* _PROBLEM_
Retype exactly the lines from the first one through the line with "sc.camera = cam", including both ends; skip any pictures.

#### DATA PROVIDED

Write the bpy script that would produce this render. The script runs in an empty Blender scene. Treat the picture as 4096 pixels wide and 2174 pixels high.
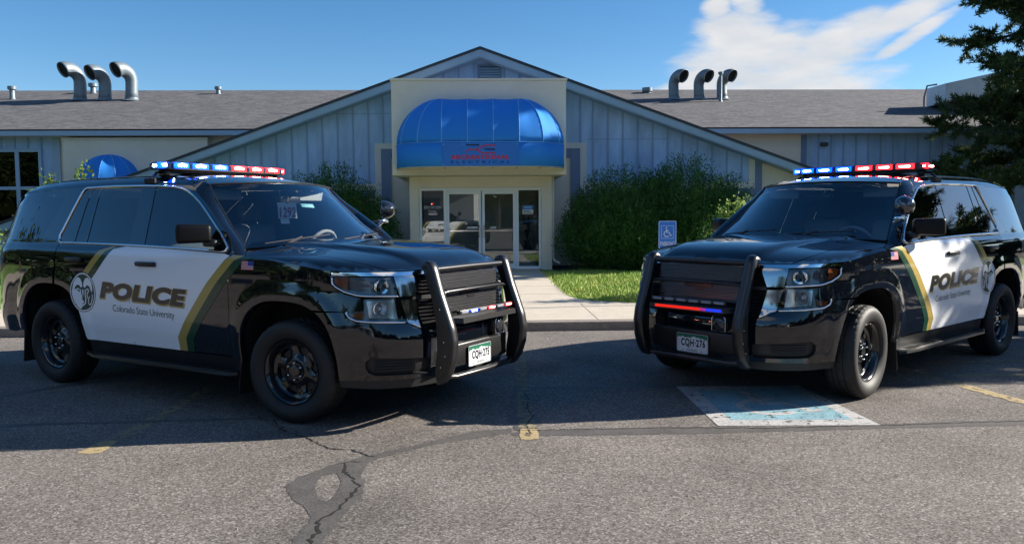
import bpy, bmesh, math, random
import numpy as np
from mathutils import Vector, Matrix, Euler
from mathutils.geometry import delaunay_2d_cdt
random.seed(7); RNG = np.random.default_rng(7)
PI = math.pi
sc = bpy.context.scene
col = sc.collection

# ------------------------------------------------------------------ camera
CAM_F, CAM_PITCH, CAM_ROLL, CAM_H = 3261.6, .0702, -.0069, 1.4914
cam_d = bpy.data.cameras.new('camera'); cam = bpy.data.objects.new('camera', cam_d); col.objects.link(cam)
cam_d.sensor_width = 36; cam_d.lens = CAM_F/4096*36; cam_d.clip_start = .05; cam_d.clip_end = 3000
_cp, _sp = math.cos(CAM_PITCH), math.sin(CAM_PITCH)
_fw = Vector((0, _cp, -_sp)); _up = Vector((0, _sp, _cp)); _rt = Vector((1, 0, 0))
_rt2 = math.cos(CAM_ROLL)*_rt+math.sin(CAM_ROLL)*_up; _up2 = -math.sin(CAM_ROLL)*_rt+math.cos(CAM_ROLL)*_up
_m = Matrix((_rt2, _up2, -_fw)).transposed().to_4x4(); _m.translation = Vector((0, 0, CAM_H)); cam.matrix_world = _m
sc.camera = cam

# ------------------------------------------------------------------ light
SUN_EL, SUN_AZ = math.radians(25), math.radians(11.5)      # azimuth counted from +X towards +Y
sd = Vector((math.cos(SUN_EL)*math.cos(SUN_AZ), math.cos(SUN_EL)*math.sin(SUN_AZ), math.sin(SUN_EL)))
sun_d = bpy.data.lights.new('sun', 'SUN'); sun_d.energy = 4.5; sun_d.angle = math.radians(.53); sun_d.color = (1, .93, .82)
sun = bpy.data.objects.new('sun', sun_d); col.objects.link(sun); sun.rotation_euler = sd.to_track_quat('Z', 'Y').to_euler(); sun.location = (30, 10, 20)
world = bpy.data.worlds.new('World'); sc.world = world; world.use_nodes = True
nt = world.node_tree; nt.nodes.clear()
N = nt.nodes.new; L = nt.links.new
out = N('ShaderNodeOutputWorld'); bg = N('ShaderNodeBackground'); L(bg.outputs[0], out.inputs[0])
sky = N('ShaderNodeTexSky'); sky.sky_type = 'NISHITA'; sky.sun_disc = False
sky.sun_elevation = SUN_EL; sky.sun_rotation = PI/2-SUN_AZ; sky.altitude = 1500; sky.air_density = 1.0; sky.dust_density = .5; sky.ozone_density = 2.0
bg.inputs[1].default_value = .063
# clouds: a streaky bank low in the sky, laid out by direction (azimuth, elevation)
tc = N('ShaderNodeTexCoord'); sep = N('ShaderNodeSeparateXYZ'); L(tc.outputs['Generated'], sep.inputs[0])
def wm(op, a, b=None, c=None, clamp=False):
    n = N('ShaderNodeMath'); n.operation = op; n.use_clamp = clamp
    for i, v in enumerate((a, b, c)):
        if v is None: continue
        if isinstance(v, (int, float)): n.inputs[i].default_value = v
        else: L(v, n.inputs[i])
    return n.outputs[0]
az = wm('ARCTAN2', sep.outputs[0], sep.outputs[1]); el = wm('ARCSINE', sep.outputs[2])
comb = N('ShaderNodeCombineXYZ'); L(az, comb.inputs[0]); L(el, comb.inputs[1])
nz = N('ShaderNodeTexNoise'); nz.inputs['Scale'].default_value = 13; nz.inputs['Detail'].default_value = 7; nz.inputs['Roughness'].default_value = .58
mp = N('ShaderNodeMapping'); mp.inputs['Rotation'].default_value = (0, 0, -.5); mp.inputs['Scale'].default_value = (.8, 2.6, 1); L(comb.outputs[0], mp.inputs[0]); L(mp.outputs[0], nz.inputs[0])
def blob(a0, e0, ra, re, rot):
    ca, sa = math.cos(rot), math.sin(rot)
    da = wm('SUBTRACT', az, a0); de = wm('SUBTRACT', el, e0)
    p = wm('ADD', wm('MULTIPLY', da, ca/ra), wm('MULTIPLY', de, sa/ra)); q = wm('ADD', wm('MULTIPLY', da, -sa/re), wm('MULTIPLY', de, ca/re))
    return wm('SUBTRACT', 1.0, wm('ADD', wm('MULTIPLY', p, p), wm('MULTIPLY', q, q)))
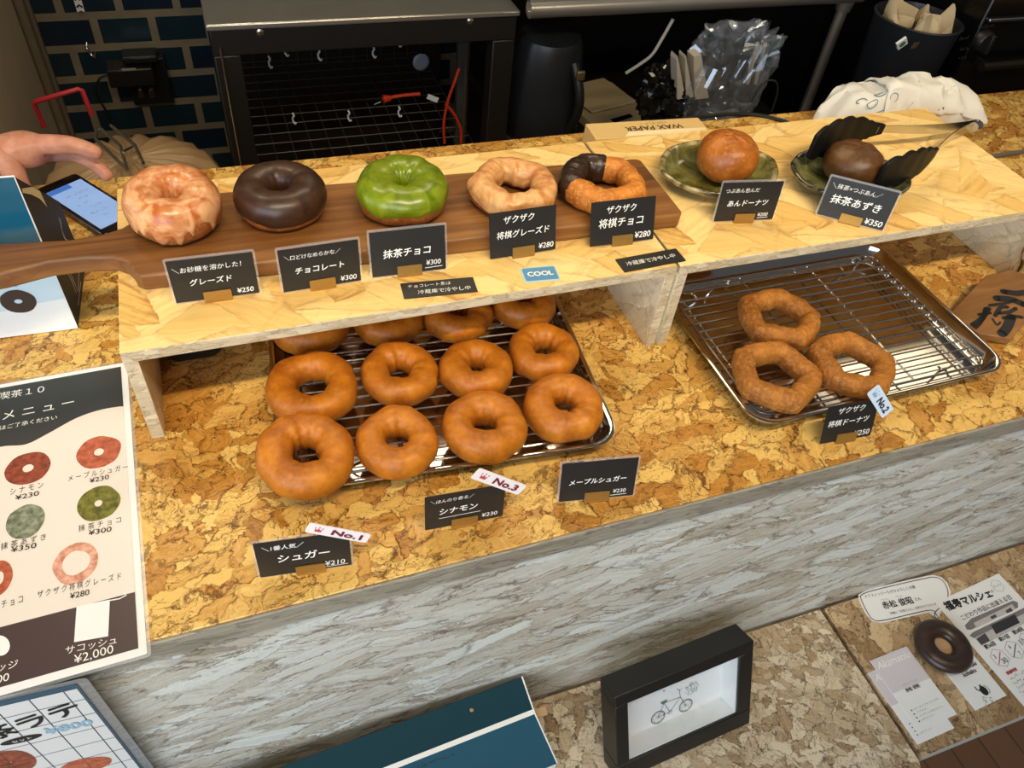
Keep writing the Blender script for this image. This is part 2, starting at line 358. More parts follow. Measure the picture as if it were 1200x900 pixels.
# ------------------------------------------------------------------ setting
LOW = -0.4266; FLOORZ = -0.98; SH = 0.1266
def wood_floor():
    t = NT('brown floor boards'); v = t.vmath('MULTIPLY', t.co, (40, 3, 1)); f = t.noise(v, 1, 4, 0.6, 0.6)
    b = t.n('TexBrick'); t.set(b.inputs['Vector'], t.vmath('MULTIPLY', t.co, (1, 1, 1))); b.inputs['Scale'].default_value = 1
    r = t.n('VectorRotate', _rotation_type='Z_AXIS'); t.set(r.inputs['Vector'], t.co); r.inputs['Angle'].default_value = math.pi / 2
    t.set(b.inputs['Vector'], r.outputs[0]); b.inputs['Brick Width'].default_value = 0.9; b.inputs['Row Height'].default_value = 0.075; b.inputs['Mortar Size'].default_value = 0.0012
    b.inputs['Color1'].default_value = (*rgb(134, 96, 70), 1); b.inputs['Color2'].default_value = (*rgb(112, 78, 56), 1); b.inputs['Mortar'].default_value = (*rgb(60, 40, 28), 1)
    t.p(Base_Color=t.mix(t.math('MULTIPLY', f, 0.5), b.outputs['Color'], rgb(96, 64, 44)), Roughness=0.4)
    return t.m
struct('floor', G().box((-2.5, -2.6, FLOORZ - 0.05), (3.6, 2.3, FLOORZ)), wood_floor())

YW = 1.95
pa, pb, pc, pd, pe = P(148, 14, y=YW), P(148, 55, y=YW), P(79, 40, y=YW), P(147, 36, y=YW), P(100, 18, y=YW)
ROWH = 0.0
r1, r2 = P(100, 18.5, y=YW), P(106, 56, y=YW); ROWH = r1.z - r2.z; COLW = pd.x - pc.x
def tiles():
    t = NT('dark blue wall tiles'); s = t.n('SeparateXYZ'); t.set(s.inputs[0], t.co); cb = t.n('CombineXYZ')
    t.set(cb.inputs[0], t.math('ADD', s.outputs[0], 40 * COLW - pc.x)); t.set(cb.inputs[1], t.math('ADD', s.outputs[2], 40 * ROWH - r2.z))
    b = t.n('TexBrick'); t.set(b.inputs['Vector'], cb.outputs[0]); b.inputs['Scale'].default_value = 1; b.offset = 0.5
    b.inputs['Brick Width'].default_value = COLW; b.inputs['Row Height'].default_value = ROWH; b.inputs['Mortar Size'].default_value = 0.0105; b.inputs['Mortar Smooth'].default_value = 0.1
    b.inputs['Color1'].default_value = (*rgb(26, 42, 62), 1); b.inputs['Color2'].default_value = (*rgb(28, 54, 64), 1); b.inputs['Mortar'].default_value = (*rgb(146, 134, 110), 1)
    t.p(Base_Color=t.mix(t.math('MULTIPLY', t.noise(t.co, 20, 3), 0.5), b.outputs['Color'], rgb(22, 28, 36)), Roughness=t.ramp(b.outputs['Fac'], [(0, 0.25), (1, 0.8)]))
    t.bump(t.math('SUBTRACT', 1.0, b.outputs['Fac']), 0.6, 0.004)
    return t.m
XW = P(40, 60, y=YW).x
struct('wall_back', G().box((XW - 0.1, YW, FLOORZ), (3.6, YW + 0.08, 1.9)), tiles())
WALLB = plain('beige plaster', rgb(196, 178, 150), 0.8, var=0.1, scale=8, bump=0.15)
struct('wall_left', G().box((XW - 0.08, 1.1, FLOORZ), (XW, YW, 1.9)), WALLB)
struct('trim_1', G().box((XW, YW - 0.02, FLOORZ), (XW + 0.03, YW, 1.9)).tube([(XW + 0.012, YW - 0.05, FLOORZ), (XW + 0.012, YW - 0.05, 1.9)], 0.012, 12), plain('grey corner trim', rgb(120, 108, 90), 0.6, var=0.2, scale=40))

# ------------------------------------------------------------------ counter and low tables
ct = thing('shop_counter', 'long strand board counter with a white washed front, carrying the donut shelves', 'counter', (0.6, 0.0, FLOORZ))
X0, X1, YB = -1.1, 3.0, 0.757
obj('worktop', G().box((X0, 0.0, -0.0294), (X1, YB, 0.0)), OSB_TOP, ct, bevel=0.0012, seg=1)
obj('edge_strip', G().box((X0, -0.0035, -0.0294), (X1, 0.0, -0.0006)), OSB_STRIP, ct, bevel=0.001, seg=1, label='grey washed front edge of the worktop')
obj('front_panel', G().box((X0, 0.0, FLOORZ), (X1, 0.018, -0.0305)), OSB_GREY, ct, label='white washed strand board front')
obj('back_panel', G().box((X0, YB - 0.03, FLOORZ), (X1, YB - 0.012, -0.0294)), OSB_LOW2, ct)

def low_table(label, x0, x1, y0, y1, z, mat, r, edge, legs):
    t = thing('low_table', label, 'table', ((x0 + x1) / 2, (y0 + y1) / 2, FLOORZ))
    n = 8; pl = [(x0, y1), (x0, y0)] + [(x1 - r + r * math.sin(a), y0 + r - r * math.cos(a)) for a in [math.pi / 2 * k / n for k in range(n + 1)]] + [(x1, y1)]
    obj('tabletop', G().prism(pl, z - 0.018, z), mat, t)
    if edge: obj('edge_band', G().box((x0 + 0.001, y0 - 0.0016, z - 0.0175), (x1 - 0.002, y0, z - 0.0004)), GREY_EDGE, t, label='pale grey edging')
    for lx, ly, dx, dy in legs:
        g = G()
        a = Vector((lx, ly, z - 0.018)); b = Vector((lx + dx, ly + dy, FLOORZ + 0.004)); side = Vector((0.018, 0.012, 0))
        g.tube([a - side, b - side * 0.4, b + side * 0.4, a + side], 0.004, 8)
        lg = obj('leg', g, STEEL, t, label='thin bent chrome rod leg')
        obj('foot', G().box(b - Vector((0.012, 0.009, 0.004)), b + Vector((0.012, 0.009, 0.006))), BLACK, lg)
    return t
low_table('low strand board table with a rounded corner, under the black picture frame', -1.0, 0.884, -0.262, -0.006, LOW, OSB_LOW, 0.022, False, [(0.80, -0.2, 0.02, 0.01), (0.80, -0.05, 0.02, 0.01), (-0.8, -0.2, -0.02, 0.01), (-0.8, -0.05, -0.02, 0.01)])
low_table('low strand board table with a grey edge, under the flyer and name cards', 0.892, 2.1, -0.2417, -0.006, LOW - 0.001, OSB_LOW2, 0.004, True, [(1.03, -0.18, 0.075, -0.03), (0.915, -0.18, 0.02, -0.02), (2.0, -0.18, 0.02, 0.0), (2.0, -0.05, 0.02, 0.0)])

# ------------------------------------------------------------------ display shelves
def riser(label, x0, x1, y0, y1):
    t = thing('display_shelf', label, 'shelf', ((x0 + x1) / 2, (y0 + y1) / 2, 0), 'low strand board display shelves')
    T = 0.0131
    def sheet(name, a, b, mats):
        g = G().box(a, b); g.mi = [0, 0, 1, 1, 1 if name == 'top_panel' else 0, 1 if name == 'top_panel' else 0]
        return obj(name, g, mats, t, bevel=0.0008, seg=1)
    sheet('top_panel', (x0, y0, SH - T), (x1, y1, SH), [OSB_FINE, OSB_EDGE])
    sheet('side_panel', (x0, y0 + 0.0005, 0.0), (x0 + T, y1, SH - T), [OSB_SIDE, OSB_EDGE])
    sheet('side_panel', (x1 - T, y0 + 0.0005, 0.0), (x1, y1, SH - T), [OSB_SIDE, OSB_EDGE])
    return t
riser('left pale strand board shelf, carrying the walnut board and five donuts', 0.0, 0.6, 0.2313, 0.5175)
riser('pale strand board shelf on the right, carrying two plates with buns', 0.6035, 1.2092, 0.2304, 0.5175)

# walnut serving board with a long handle
zb, zt = SH, SH + 0.0205
body = [(0.6400, 0.3050), (0.6402, 0.4335)] + [(0.0, 0)] * 0
outline = [(0.634, 0.3015), (0.6400, 0.307), (0.6420, 0.4260), (0.6370, 0.4320), (0.5235, 0.4375), (0.250, 0.4480), (0.1042, 0.4560), (0.060, 0.4500), (0.036, 0.436), (0.022, 0.4190), (0.0088, 0.4065), (-0.010, 0.4000), (-0.0389, 0.3965), (-0.1057, 0.4040), (-0.1700, 0.4130), (-0.2150, 0.4120), (-0.2400, 0.3950), (-0.2400, 0.3700), (-0.2150, 0.3530), (-0.1600, 0.3480), (-0.1017, 0.3520), (-0.0603, 0.3625), (-0.0254, 0.3625), (0.0009, 0.3570), (0.0121, 0.3480), (0.0175, 0.3360), (0.0195, 0.3260), (0.026, 0.3200), (0.060, 0.3180), (0.30, 0.3105)]
sb = thing('serving_board', 'long walnut serving board with a handle, laid along the left shelf under five donuts', 'serving board', (0.2, 0.38, SH))
fine = []
N = len(outline)
ol = [Vector((p[0], p[1], 0)) for p in outline]
for i in range(N): fine.append(outline[i])
obj('board', G().prism([p for p in fine], zb + 0.0004, zt), WALNUT, sb, bevel=0.003, seg=3)

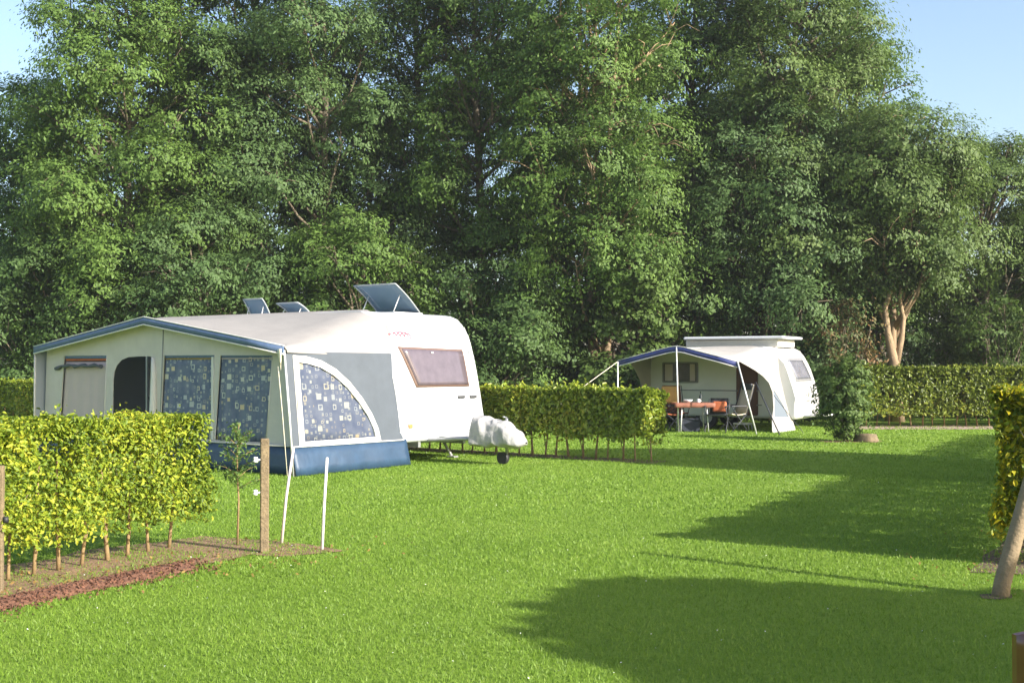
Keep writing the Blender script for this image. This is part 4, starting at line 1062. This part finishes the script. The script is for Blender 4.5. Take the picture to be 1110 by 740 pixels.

########

* _FINISHED ANSWER_
Write the bpy script that would produce this render. The script runs in an empty Blender scene. Treat the picture as 4096 pixels wide and 2174 pixels high.
import bpy, bmesh, math, random
import numpy as np
from mathutils import Vector, Matrix, Euler
from mathutils.geometry import delaunay_2d_cdt
random.seed(7); RNG = np.random.default_rng(7)
PI = math.pi
sc = bpy.context.scene
col = sc.collection

# ------------------------------------------------------------------ camera
CAM_F, CAM_PITCH, CAM_ROLL, CAM_H = 3261.6, .0702, -.0069, 1.4914
cam_d = bpy.data.cameras.new('camera'); cam = bpy.data.objects.new('camera', cam_d); col.objects.link(cam)
cam_d.sensor_width = 36; cam_d.lens = CAM_F/4096*36; cam_d.clip_start = .05; cam_d.clip_end = 3000
_cp, _sp = math.cos(CAM_PITCH), math.sin(CAM_PITCH)
_fw = Vector((0, _cp, -_sp)); _up = Vector((0, _sp, _cp)); _rt = Vector((1, 0, 0))
_rt2 = math.cos(CAM_ROLL)*_rt+math.sin(CAM_ROLL)*_up; _up2 = -math.sin(CAM_ROLL)*_rt+math.cos(CAM_ROLL)*_up
_m = Matrix((_rt2, _up2, -_fw)).transposed().to_4x4(); _m.translation = Vector((0, 0, CAM_H)); cam.matrix_world = _m
sc.camera = cam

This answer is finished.